**Task details**
Exactly the lines from the first line of the records to the line holding "from mathutils.geometry import" should be duplicated, and nothing more; pictures stay out.

◆ ◆ ◆

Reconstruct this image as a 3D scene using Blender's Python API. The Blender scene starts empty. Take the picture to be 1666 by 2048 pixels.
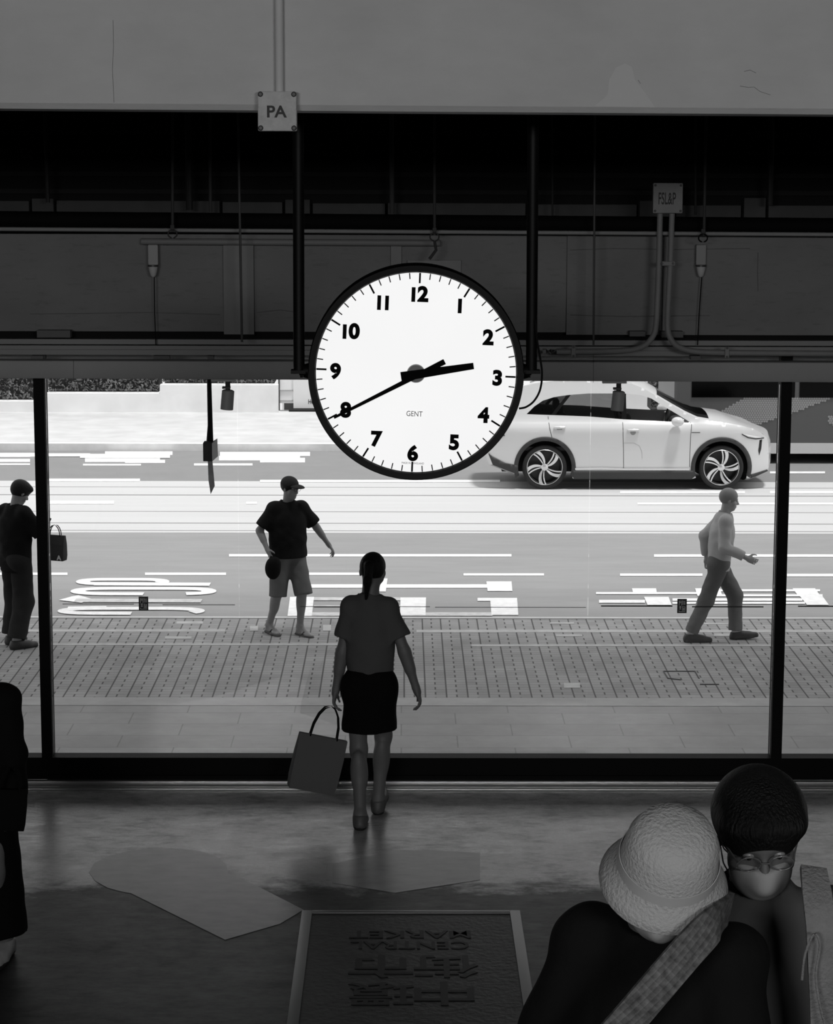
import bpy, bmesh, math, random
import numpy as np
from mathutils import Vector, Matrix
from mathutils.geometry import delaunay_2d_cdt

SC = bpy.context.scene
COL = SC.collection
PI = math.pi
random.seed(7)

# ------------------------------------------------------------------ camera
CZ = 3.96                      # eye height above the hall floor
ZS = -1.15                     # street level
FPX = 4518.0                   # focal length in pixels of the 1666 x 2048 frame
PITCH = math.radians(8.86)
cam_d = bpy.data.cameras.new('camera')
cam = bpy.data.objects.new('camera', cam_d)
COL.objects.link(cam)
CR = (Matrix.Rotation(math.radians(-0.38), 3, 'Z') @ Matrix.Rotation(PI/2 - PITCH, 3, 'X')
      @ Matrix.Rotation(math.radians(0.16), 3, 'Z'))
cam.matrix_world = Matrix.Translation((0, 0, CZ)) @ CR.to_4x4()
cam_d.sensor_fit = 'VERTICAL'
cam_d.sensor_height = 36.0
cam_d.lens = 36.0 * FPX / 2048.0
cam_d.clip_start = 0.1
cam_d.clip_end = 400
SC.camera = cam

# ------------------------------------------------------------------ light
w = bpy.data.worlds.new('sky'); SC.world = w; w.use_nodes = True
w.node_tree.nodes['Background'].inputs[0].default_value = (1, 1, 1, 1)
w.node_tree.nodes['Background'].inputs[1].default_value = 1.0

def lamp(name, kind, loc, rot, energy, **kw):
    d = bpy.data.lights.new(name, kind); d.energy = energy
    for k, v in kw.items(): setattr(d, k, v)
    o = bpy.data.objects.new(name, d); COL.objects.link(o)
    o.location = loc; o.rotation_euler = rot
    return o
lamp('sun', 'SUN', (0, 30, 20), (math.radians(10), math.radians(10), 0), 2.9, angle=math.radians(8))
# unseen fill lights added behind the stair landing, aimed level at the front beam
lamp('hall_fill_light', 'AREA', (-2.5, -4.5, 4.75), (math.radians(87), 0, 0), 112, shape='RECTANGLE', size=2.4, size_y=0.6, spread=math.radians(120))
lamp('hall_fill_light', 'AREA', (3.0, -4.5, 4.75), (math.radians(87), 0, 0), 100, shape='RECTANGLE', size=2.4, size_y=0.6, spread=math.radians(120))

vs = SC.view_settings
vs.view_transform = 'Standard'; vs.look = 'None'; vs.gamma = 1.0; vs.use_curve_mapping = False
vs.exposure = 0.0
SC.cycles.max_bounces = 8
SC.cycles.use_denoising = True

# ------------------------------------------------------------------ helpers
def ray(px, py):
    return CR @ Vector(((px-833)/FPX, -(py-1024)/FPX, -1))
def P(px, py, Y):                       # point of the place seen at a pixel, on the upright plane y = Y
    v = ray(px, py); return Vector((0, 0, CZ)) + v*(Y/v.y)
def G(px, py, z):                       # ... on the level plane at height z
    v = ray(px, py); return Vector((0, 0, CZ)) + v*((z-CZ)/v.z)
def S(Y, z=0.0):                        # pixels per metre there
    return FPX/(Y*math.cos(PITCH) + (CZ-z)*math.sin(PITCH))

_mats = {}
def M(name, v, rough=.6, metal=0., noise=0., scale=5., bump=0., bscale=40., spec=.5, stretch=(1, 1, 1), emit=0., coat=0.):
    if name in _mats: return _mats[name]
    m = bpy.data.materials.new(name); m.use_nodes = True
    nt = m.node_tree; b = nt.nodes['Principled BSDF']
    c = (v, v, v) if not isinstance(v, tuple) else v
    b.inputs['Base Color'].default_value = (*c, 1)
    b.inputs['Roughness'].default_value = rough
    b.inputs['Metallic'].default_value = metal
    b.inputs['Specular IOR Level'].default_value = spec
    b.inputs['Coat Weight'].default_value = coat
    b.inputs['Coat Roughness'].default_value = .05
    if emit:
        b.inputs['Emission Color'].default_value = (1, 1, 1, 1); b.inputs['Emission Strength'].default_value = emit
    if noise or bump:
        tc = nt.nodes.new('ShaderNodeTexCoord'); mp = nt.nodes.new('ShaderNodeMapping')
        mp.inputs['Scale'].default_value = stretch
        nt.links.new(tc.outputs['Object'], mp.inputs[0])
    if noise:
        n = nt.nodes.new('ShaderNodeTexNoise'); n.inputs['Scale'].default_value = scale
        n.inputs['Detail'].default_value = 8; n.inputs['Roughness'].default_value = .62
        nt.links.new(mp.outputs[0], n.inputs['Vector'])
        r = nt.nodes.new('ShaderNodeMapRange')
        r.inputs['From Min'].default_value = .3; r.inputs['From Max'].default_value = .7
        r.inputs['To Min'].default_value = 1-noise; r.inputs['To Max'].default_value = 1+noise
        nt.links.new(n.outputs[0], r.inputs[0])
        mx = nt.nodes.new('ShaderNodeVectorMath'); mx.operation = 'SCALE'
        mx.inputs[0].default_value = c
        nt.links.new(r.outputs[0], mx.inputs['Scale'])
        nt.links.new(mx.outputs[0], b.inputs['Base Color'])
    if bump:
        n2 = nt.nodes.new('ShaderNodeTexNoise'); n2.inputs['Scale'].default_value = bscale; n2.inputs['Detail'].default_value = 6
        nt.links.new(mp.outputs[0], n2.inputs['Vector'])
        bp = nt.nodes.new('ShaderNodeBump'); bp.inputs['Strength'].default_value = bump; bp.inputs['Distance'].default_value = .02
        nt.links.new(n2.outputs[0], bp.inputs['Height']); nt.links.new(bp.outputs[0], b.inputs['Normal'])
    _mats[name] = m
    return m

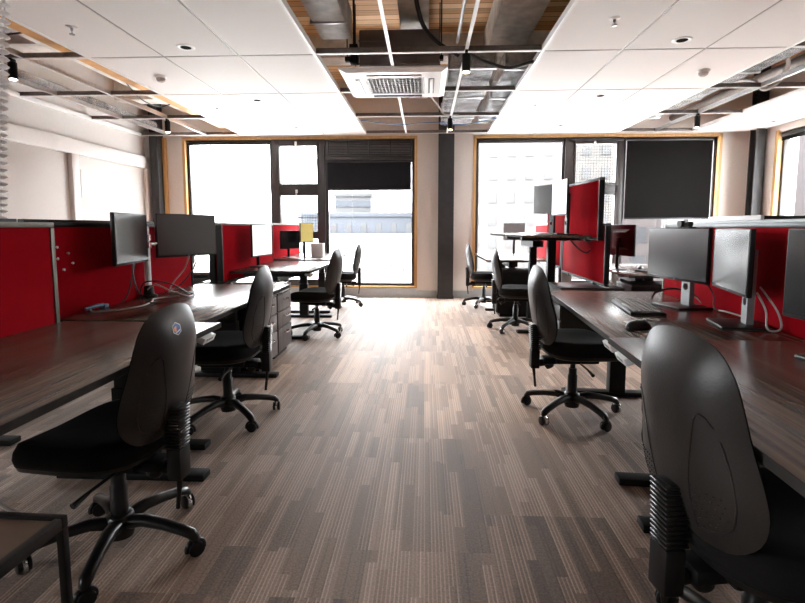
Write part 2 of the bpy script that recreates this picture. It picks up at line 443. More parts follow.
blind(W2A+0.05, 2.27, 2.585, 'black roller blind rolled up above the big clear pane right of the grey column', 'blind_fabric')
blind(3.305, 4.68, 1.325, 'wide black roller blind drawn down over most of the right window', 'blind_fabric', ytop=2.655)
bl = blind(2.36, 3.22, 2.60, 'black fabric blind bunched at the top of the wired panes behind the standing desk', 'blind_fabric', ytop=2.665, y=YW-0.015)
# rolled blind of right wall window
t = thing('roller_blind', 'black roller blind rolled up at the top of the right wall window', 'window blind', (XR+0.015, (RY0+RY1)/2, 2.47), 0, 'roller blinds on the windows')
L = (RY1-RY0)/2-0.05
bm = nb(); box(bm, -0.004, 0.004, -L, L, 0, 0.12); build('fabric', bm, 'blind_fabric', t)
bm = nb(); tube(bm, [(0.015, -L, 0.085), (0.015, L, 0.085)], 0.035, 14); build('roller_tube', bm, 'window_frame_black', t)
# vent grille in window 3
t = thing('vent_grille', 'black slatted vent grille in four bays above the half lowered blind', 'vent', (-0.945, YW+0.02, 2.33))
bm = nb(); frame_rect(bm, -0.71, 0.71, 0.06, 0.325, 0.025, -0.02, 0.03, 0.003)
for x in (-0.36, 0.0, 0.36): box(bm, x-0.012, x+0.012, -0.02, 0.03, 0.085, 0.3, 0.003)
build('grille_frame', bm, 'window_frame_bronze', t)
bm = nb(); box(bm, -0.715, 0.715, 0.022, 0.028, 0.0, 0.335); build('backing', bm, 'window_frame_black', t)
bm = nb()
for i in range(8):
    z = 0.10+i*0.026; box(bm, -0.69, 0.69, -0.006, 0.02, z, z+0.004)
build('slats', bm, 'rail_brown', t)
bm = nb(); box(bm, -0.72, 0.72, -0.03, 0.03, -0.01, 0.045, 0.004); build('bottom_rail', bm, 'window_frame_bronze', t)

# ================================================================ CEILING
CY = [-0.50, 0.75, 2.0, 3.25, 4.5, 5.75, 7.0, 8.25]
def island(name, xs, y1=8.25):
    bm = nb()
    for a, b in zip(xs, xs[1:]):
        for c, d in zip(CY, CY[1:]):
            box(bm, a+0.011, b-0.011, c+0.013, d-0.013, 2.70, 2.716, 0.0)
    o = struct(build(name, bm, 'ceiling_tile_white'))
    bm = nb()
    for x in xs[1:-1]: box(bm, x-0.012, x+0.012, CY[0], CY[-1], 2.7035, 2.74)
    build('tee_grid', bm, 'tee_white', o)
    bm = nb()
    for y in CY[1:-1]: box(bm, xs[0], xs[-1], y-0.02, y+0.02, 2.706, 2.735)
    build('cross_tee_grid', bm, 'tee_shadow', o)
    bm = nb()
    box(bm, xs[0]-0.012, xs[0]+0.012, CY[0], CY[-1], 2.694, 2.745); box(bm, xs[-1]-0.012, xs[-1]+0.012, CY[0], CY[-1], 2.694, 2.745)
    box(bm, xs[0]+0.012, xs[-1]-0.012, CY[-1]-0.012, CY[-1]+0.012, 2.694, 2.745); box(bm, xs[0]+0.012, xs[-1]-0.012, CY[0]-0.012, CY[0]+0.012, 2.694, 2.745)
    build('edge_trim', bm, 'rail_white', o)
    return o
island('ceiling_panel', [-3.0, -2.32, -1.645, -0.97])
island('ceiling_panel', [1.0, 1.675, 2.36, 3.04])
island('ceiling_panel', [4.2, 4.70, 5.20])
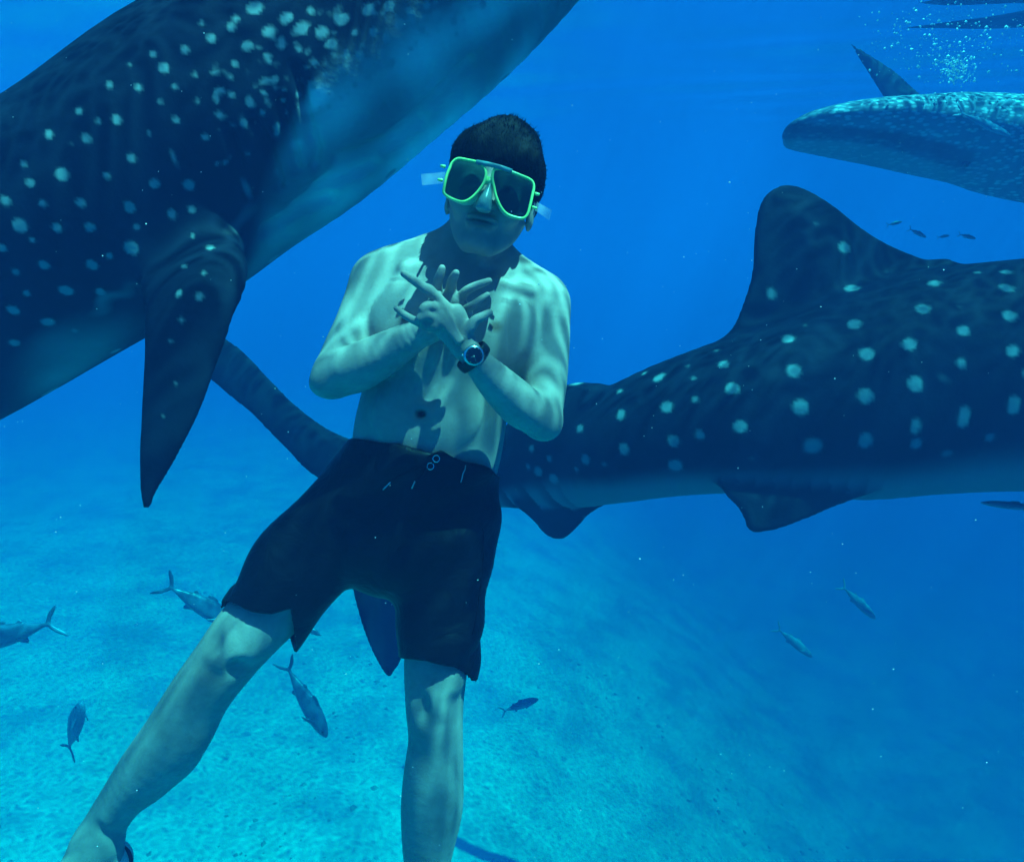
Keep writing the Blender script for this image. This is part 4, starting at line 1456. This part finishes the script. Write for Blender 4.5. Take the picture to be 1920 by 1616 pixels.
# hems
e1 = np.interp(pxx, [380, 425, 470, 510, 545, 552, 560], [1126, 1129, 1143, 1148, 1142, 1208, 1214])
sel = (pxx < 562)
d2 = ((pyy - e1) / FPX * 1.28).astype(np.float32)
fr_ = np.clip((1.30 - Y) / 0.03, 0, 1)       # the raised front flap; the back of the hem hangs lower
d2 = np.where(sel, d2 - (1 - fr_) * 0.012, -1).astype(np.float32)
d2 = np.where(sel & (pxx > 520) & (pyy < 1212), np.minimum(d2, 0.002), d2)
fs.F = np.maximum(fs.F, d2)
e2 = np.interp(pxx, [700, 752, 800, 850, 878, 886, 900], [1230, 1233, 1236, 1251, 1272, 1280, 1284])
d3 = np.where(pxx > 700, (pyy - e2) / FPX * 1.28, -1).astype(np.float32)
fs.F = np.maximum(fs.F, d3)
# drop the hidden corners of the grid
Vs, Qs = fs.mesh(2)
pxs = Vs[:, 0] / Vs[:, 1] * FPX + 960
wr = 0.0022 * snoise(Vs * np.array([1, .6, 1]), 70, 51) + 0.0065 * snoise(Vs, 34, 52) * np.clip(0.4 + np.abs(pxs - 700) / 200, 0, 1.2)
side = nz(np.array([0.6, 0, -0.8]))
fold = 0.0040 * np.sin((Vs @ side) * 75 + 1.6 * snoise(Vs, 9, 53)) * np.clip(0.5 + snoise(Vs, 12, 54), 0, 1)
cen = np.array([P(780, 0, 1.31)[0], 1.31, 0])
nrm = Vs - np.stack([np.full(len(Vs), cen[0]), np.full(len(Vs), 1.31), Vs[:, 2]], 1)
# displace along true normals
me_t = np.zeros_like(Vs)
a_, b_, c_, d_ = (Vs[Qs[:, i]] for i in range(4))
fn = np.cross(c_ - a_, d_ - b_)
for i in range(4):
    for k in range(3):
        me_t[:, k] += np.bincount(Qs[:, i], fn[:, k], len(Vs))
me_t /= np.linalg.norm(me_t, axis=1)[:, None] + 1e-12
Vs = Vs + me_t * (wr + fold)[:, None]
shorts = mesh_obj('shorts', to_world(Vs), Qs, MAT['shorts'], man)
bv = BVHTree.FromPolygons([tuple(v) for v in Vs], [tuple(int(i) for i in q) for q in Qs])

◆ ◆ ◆

**Full solution**
Reconstruct this image as a 3D scene using Blender's Python API. The Blender scene starts empty. Take the picture to be 1666 by 2048 pixels.
import bpy, bmesh, math, random
import numpy as np
from mathutils import Vector, Matrix
from mathutils.geometry import delaunay_2d_cdt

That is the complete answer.